Let us begin with the name, because the name is doing a remarkable amount of work.
The original Nautilus was the world's first nuclear-powered submarine, commissioned in 1954, built under the relentless direction of Admiral Hyman Rickover. On January 17, 1955, Commander Eugene Wilkinson sent one of history's most understated messages: “Underway on Nuclear Power.” In August 1958, the Nautilus became the first vessel to complete a submerged transit of the North Pole.
The fund is named after this vessel. The fund also, based on its benchmark index description, may hold leading companies in the artificial intelligence industry.
So: Mamie Eisenhower, the North Pole, and possibly Nvidia. Welcome to 2026.
SMRF is an actively managed ETF that tracks the Nautilus SMR, Nuclear & Technology Index while layering a covered-call options strategy on top. It owns nuclear and SMR stocks, sells options on them to collect premium, and sends investors a monthly check. The underlying index covers SMR and nuclear companies, plus and this clause is doing considerable heavy lifting – “leading companies in the artificial intelligence industry.”
That AI addition is, charitably, a creative stretch. Less charitably, it is the index methodology noticing that “small modular reactor” alone is not quite sufficient to attract all the capital flowing toward anything with “AI” in the prospectus. The connection is real; AI data centres need power and SMRs are a proposed solution. It does mean SMRF's benchmark occupies the Venn diagram overlap between “companies building miniature nuclear reactors” and “companies Jensen Huang has mentioned approvingly.”
SMRF is entering a generously populated space. NLR, URNM, URA, NUKZ, a Korean SMR fund that launched two weeks earlier, and in this very same filing date the Nicholas Nuclear Income ETF (NUKX), which is doing an identical covered-call strategy on nuclear stocks. Two issuers, same idea, same day, presumably without either knowing the other was doing it.
The nuclear ETF ecosystem has reached the point where you need a separate spreadsheet to track the nuclear ETFs.
SMRF's structural tension is the same one present in every covered-call ETF: if you are very bullish on SMRs, you are capping your gains precisely when the thesis is working. If you are less bullish, you probably shouldn't be in SMR stocks to begin with. This contradiction has not prevented any covered-call ETF from collecting assets. Investors, it turns out, really like monthly income.
The SMR space is a fascinating collection of companies united by the shared characteristic that none have yet turned on a commercial small modular reactor in the United States.

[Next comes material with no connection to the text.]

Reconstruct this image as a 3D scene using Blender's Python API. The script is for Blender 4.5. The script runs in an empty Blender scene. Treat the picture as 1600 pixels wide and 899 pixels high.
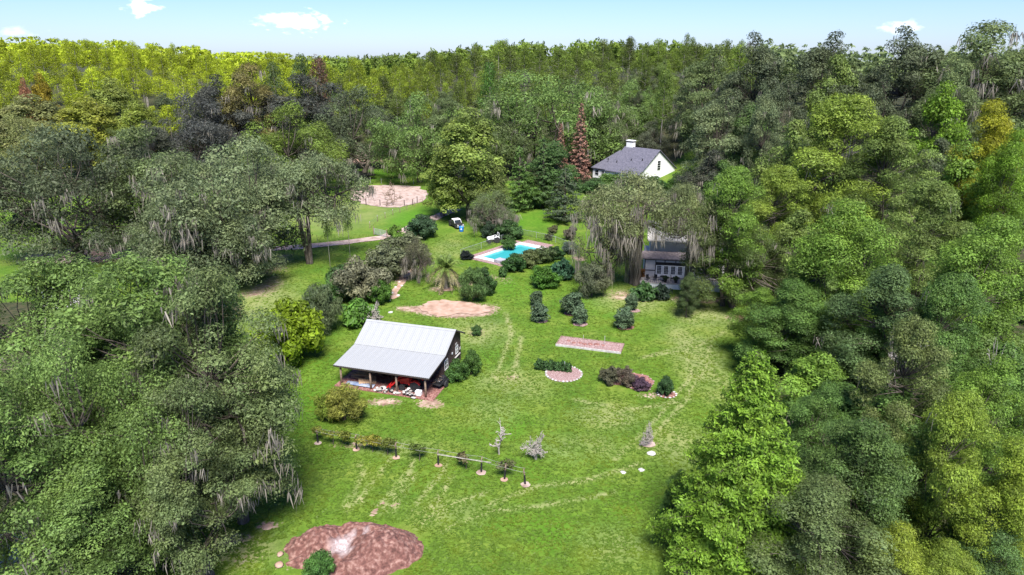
import bpy, bmesh, math, random
import numpy as np
from mathutils import Vector, Matrix

sc = bpy.context.scene
COL = sc.collection
R = math.radians

# ------------------------------------------------------------------ camera
CAM_H, F, TILT = 35.0, 1067.0, math.atan(364.5/1067.0)
CT, ST = math.cos(TILT), math.sin(TILT)
cam_d = bpy.data.cameras.new('camera')
cam_d.sensor_width = 36.0
cam_d.lens = 36.0*F/1600.0
cam_d.clip_start, cam_d.clip_end = 0.5, 20000
cam = bpy.data.objects.new('camera', cam_d)
COL.objects.link(cam)
cam.location = (0, 0, CAM_H)
cam.rotation_euler = (math.pi/2-TILT, 0, 0)
sc.camera = cam

# ------------------------------------------------------------------ sky, sun, exposure
SUN_AZ, SUN_EL = R(172), R(57)          # compass angle from +Y towards +X
world = bpy.data.worlds.new('World'); sc.world = world; world.use_nodes = True
nt = world.node_tree; nt.nodes.clear()
def N(tree, typ, **kw):
    n = tree.nodes.new(typ)
    for k, v in kw.items(): setattr(n, k, v)
    return n
sky = N(nt, 'ShaderNodeTexSky', sky_type='NISHITA', sun_disc=False, sun_elevation=SUN_EL, sun_rotation=SUN_AZ,
        altitude=50, air_density=1.0, dust_density=0.3, ozone_density=3.0)
bg = N(nt, 'ShaderNodeBackground'); bg.inputs[1].default_value = 0.094
out = N(nt, 'ShaderNodeOutputWorld')
tc = N(nt, 'ShaderNodeTexCoord')
def pix_dir(px, py):
    a, b = (px-800)/F, (449.5-py)/F
    return Vector((a, CT+b*ST, -ST+b*CT)).normalized()
cur = sky.outputs[0]
tint = N(nt, 'ShaderNodeMix', data_type='RGBA', blend_type='MULTIPLY'); tint.inputs[0].default_value = 1.0
tint.inputs[7].default_value = (0.45, 0.535, 0.80, 1)
nt.links.new(cur, tint.inputs[6]); cur = tint.outputs[2]
cn = N(nt, 'ShaderNodeTexNoise'); cn.inputs['Scale'].default_value = 70; cn.inputs['Detail'].default_value = 6
mp = N(nt, 'ShaderNodeMapping'); mp.inputs['Scale'].default_value = (1, 1, 2.2)
nt.links.new(tc.outputs['Generated'], mp.inputs[0]); nt.links.new(mp.outputs[0], cn.inputs['Vector'])
for px, py, rx, rz, amt in ((226, 12, .020, .011, .8), (468, 34, .045, .014, .8), (430, 32, .03, .010, .4), (1405, 42, .025, .008, .35), (30, 50, .02, .006, .2)):
    d = pix_dir(px, py)
    sub = N(nt, 'ShaderNodeVectorMath', operation='SUBTRACT'); sub.inputs[1].default_value = d
    nt.links.new(tc.outputs['Generated'], sub.inputs[0])
    dv = N(nt, 'ShaderNodeVectorMath', operation='DIVIDE'); dv.inputs[1].default_value = (rx, .2, rz)
    nt.links.new(sub.outputs[0], dv.inputs[0])
    ln = N(nt, 'ShaderNodeVectorMath', operation='LENGTH'); nt.links.new(dv.outputs[0], ln.inputs[0])
    ad = N(nt, 'ShaderNodeMath', operation='MULTIPLY_ADD'); ad.inputs[1].default_value = 2.6
    nt.links.new(cn.outputs[0], ad.inputs[0])
    inv = N(nt, 'ShaderNodeMath', operation='MULTIPLY'); inv.inputs[1].default_value = -1
    nt.links.new(ln.outputs['Value'], inv.inputs[0]); nt.links.new(inv.outputs[0], ad.inputs[2])
    mr = N(nt, 'ShaderNodeMapRange', interpolation_type='SMOOTHSTEP')
    mr.inputs['From Min'].default_value = .35; mr.inputs['From Max'].default_value = 1.2; mr.inputs['To Max'].default_value = amt
    nt.links.new(ad.outputs[0], mr.inputs[0])
    mx = N(nt, 'ShaderNodeMix', data_type='RGBA'); mx.inputs[7].default_value = (9.5, 9.9, 10.4, 1)
    nt.links.new(mr.outputs[0], mx.inputs[0]); nt.links.new(cur, mx.inputs[6]); cur = mx.outputs[2]
nt.links.new(cur, bg.inputs[0]); nt.links.new(bg.outputs[0], out.inputs[0])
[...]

NuScale Power (ticker: SMR, which is confusing) has NRC design certification but its first commercial reactor targets deployment in Romania. Oklo, backed by Sam Altman and partnered with Meta, builds fast-fission microreactors that run on recycled nuclear fuel – either a brilliant sustainability story or an extraordinarily ambitious regulatory challenge. BWX Technologies (BWXT) is the most boring and arguably most important: it fabricated components for the original USS Nautilus in the 1950s, generates real revenue from the Navy, and is now building a factory-made SMR specifically for data centres. It is the Ringo Starr of the nuclear renaissance: essential, underappreciated, quietly keeping the whole thing together.
The covered-call layer is particularly interesting in this context. Selling options on stocks that routinely move 15-20% when a tech CEO mentions nuclear power is a generous source of premium. It also means that when Jensen Huang says, “we need small nuclear reactors” and the sector gaps up 20% on a Monday, SMRF's investors have sold that appreciation to whoever bought the calls on Friday. Monthly income, in exchange for capped upside. A legitimate trade-off – just not for investors expecting the nuclear moment to arrive suddenly and dramatically. Which, given the sector's history, is exactly how it would arrive.
SMRF. One searches for a Smurfs reference and finds none in the prospectus. ALPS presumably chose it as a straightforward abbreviation of “SMR Fund.” This is almost certainly true and is not even slightly the most interesting possible explanation, I really wanted to include some reference to Gargamel in this article but it was too much of a stretch…
The original Nautilus was “Underway on Nuclear Power” in January 1955. SMRF launched into a market with at least six competing nuclear products and an index that includes AI companies.
Admiral Rickover would have opinions about this. They would not be polite ones.
The Smurfs were created in 1958, the same year the USS Nautilus crossed the North Pole. This is a coincidence.